Nous sommes récemment entrés, mine de rien, dans la période du carême. C'était mercredi dernier, qu'on appelle techniquement le mercredi des Cendres. Le mercredi des Cendres marque l'entrée dans la période du carême et suit le mardi gras, qui lui est le dernier jour faste avant le jeûne et la prière. Pourquoi les cendres ? C'est qu'elles sont le symbole de plusieurs choses dans la tradition chrétienne. Il y a l’idée que notre existence sur terre est éphémère : nous sommes poussière/cendres/argile et nous retournerons à la poussière (Gn 3,19 ; 18,27 ; Jb 30,19 ; Ez 28,18). Il y a aussi le symbole de repentance, comme en Israël ancien où les gens se mettaient des cendres et/ou de la poussière sur la tête ou le corps en période de repentance, de deuil, de calamité ou d'appel pressant à Dieu (voir par exemple Est 4,1 ; Jr 6,26 ; Ez 27,30 ; Jon 3,6). Habituellement dans le christianisme on y va de façon plus modérée en recevant un peu de cendres sur le front lors du premier jour du carême pour marquer l'entrée dans une période de jeûne et de repentance.

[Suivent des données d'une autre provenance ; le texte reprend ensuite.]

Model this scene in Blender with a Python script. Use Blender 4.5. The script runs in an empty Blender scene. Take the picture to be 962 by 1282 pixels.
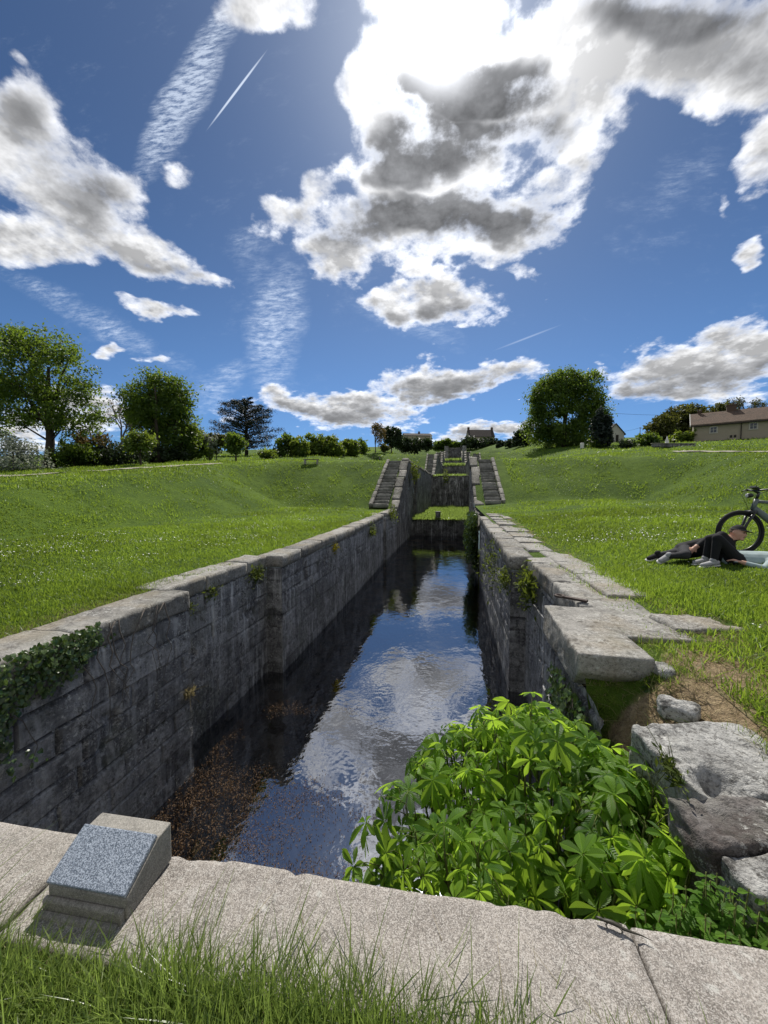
import bpy, math, random
import numpy as np
from mathutils import Vector, Matrix
random.seed(7)
rng = np.random.default_rng(11)
SC = bpy.context.scene
COL = SC.collection

# ------------------------------------------------------------------ camera geometry (also used to place things on the ground)
FPX = 462.0
PITCH = math.radians(2.85)
YAW = math.radians(10.4)
CZ = 1.4
CF = np.array([-math.sin(YAW) * math.cos(PITCH), math.cos(YAW) * math.cos(PITCH), -math.sin(PITCH)])
CR = np.array([math.cos(YAW), math.sin(YAW), 0.0])
CU = np.cross(CR, CF)
CC = np.array([0, 0, CZ])
WATER = -2.33


def ray(u, v):
    return CF + CR * (u - 481) / FPX + CU * (641 - v) / FPX


def at(u, v, depth):
    return CC + ray(u, v) * depth


def proj(P):
    q = np.asarray(P) - CC
    a = q @ CF
    return 481 + FPX * (q @ CR) / a, 641 - FPX * (q @ CU) / a


SUN = np.array([-0.02, 0.64, 0.768])
SUN = SUN / np.linalg.norm(SUN)


# ------------------------------------------------------------------ noise
def _hash(i, j, k, s):
    h = (i * 374761393 + j * 668265263 + k * 2147483647 + s * 974634777) & 0xFFFFFFFF
    h = ((h ^ (h >> 13)) * 1274126177) & 0xFFFFFFFF
    h = ((h ^ (h >> 16)) * 2246822519) & 0xFFFFFFFF
    return ((h ^ (h >> 15)) & 0xFFFFFF) / float(0xFFFFFF)


def vnoise(P, s=0):
    P = np.asarray(P, float)
    f = np.floor(P)
    t = P - f
    t = t * t * (3 - 2 * t)
    i = f.astype(np.int64)
    out = 0
    for a in (0, 1):
        wa = t[:, 0] if a else 1 - t[:, 0]
        for b in (0, 1):
            wb = t[:, 1] if b else 1 - t[:, 1]
            for c in (0, 1):
                wc = t[:, 2] if c else 1 - t[:, 2]
                out = out + wa * wb * wc * _hash(i[:, 0] + a, i[:, 1] + b, i[:, 2] + c, s)
    return out - 0.5


def fbm(P, octv=4, s=0):
    P = np.asarray(P, float)
    a, o = 1.0, 0
    for k in range(octv):
        o = o + a * vnoise(P, s + k)
        P = P * 2.03 + 7.1
        a *= 0.5
    return o


def sstep(a, b, x):
    t = np.clip((x - a) / (b - a), 0, 1)
    return t * t * (3 - 2 * t)


# ------------------------------------------------------------------ objects
def link(o, parent=None):
    COL.objects.link(o)
    if parent is not None:
        o.parent = parent
    return o


def tag(o, label=None, cat=None, group=None, kind=None):
    if label: o["label"] = label
    if cat: o["category"] = cat
    if group: o["group"] = group
    if kind: o["kind"] = kind
    return o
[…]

Le mot « carême » veut simplement dire 40e (jour avant Pâques). C’est une période importante dans l’Église depuis plus de 1500 ans. Le carême est la période de 40 jours d’abstinence, de privation et de préparation qui précède Pâques. La durée symbolique des 40 jours est basée sur les 40 jours de la tentation de Jésus au désert (où justement Jésus jeûne, voir Mt 4,1-11 et parallèles) et les 40 ans au désert des Israélites sortis d’Égypte (40 est un nombre symbolique important dans la Bible). Comme le dimanche est exempté (on peut briser les privations du carême le dimanche), la période commence 46 jours avant Pâques. Le ramadan musulman est à peu près l'équivalent du carême chrétien, bien que son sens soit évidemment différent.
Les gens modernes et éclairés n'ont pas toujours beaucoup de respect pour ce genre de pratique. N'est-ce pas un peu barbare et arriéré ? Prier ou lire la Bible passent pour des activités au moins "normales", mais le jeûne et la privation ? N'est-ce pas là un ritualisme dépassé et moyenâgeux ? Le film Chocolat (qui est par ailleurs très bon) illustre l'attitude que plusieurs entretiennent envers le carême : il s'agit d'une sorte de vestige de temps obscurs où les gens qui se privent sont le plus souvent des débauchés qui s'ignorent (je caricature à peine).
Or, le carême n’est pas tant l’occasion de se faire violence à soi-même pour « faire pitié » aux yeux de Dieu que de se recentrer sur le sens ultime de son existence, fondé sur la résurrection du Christ. Pâques est la fête la plus importante du calendrier chrétien, plus encore que Noël. Sans Pâques et la résurrection du Christ, le christianisme n’a pas de sens. Pendant le carême, on est appelé pas tant à se priver pour le plaisir masochiste de se priver mais pour se consacrer à autre chose. C'est d'ailleurs là le sens du sacré dans la Bible, que ce soit l'objet, la personne ou le temps : séparé du profane, du quotidien, et consacré à Dieu. Le carême, temps sacré (et donc consacré) est basé sur une longue tradition dans le christianisme et avant ça dans le judaïsme qui valorise le sacré, de même que le jeûne et le dévouement ou la consécration à Dieu. Par exemple, Paul (qui ne parle évidemment pas du carême) dit aux Corinthiens mariés qu'ils peuvent pour un temps s'abstenir de relations sexuelles pour se consacrer à la prière et non pour se faire souffrir ou parce que Paul dévalorise la sexualité (1 Co 7,1-5).
Les évangéliques ne sont habituellement pas très intéressés par l’idée de pratiquer les privations du carême, mais nous devrions à tout le moins considérer cette période comme une période de préparation intérieure à Pâques, une période de méditation et de réflexion. Si en plus certains veulent s'engager à se priver de certaines choses et s'obliger à faire davantage de bonnes choses, l'expérience du carême n'en sera que plus riche.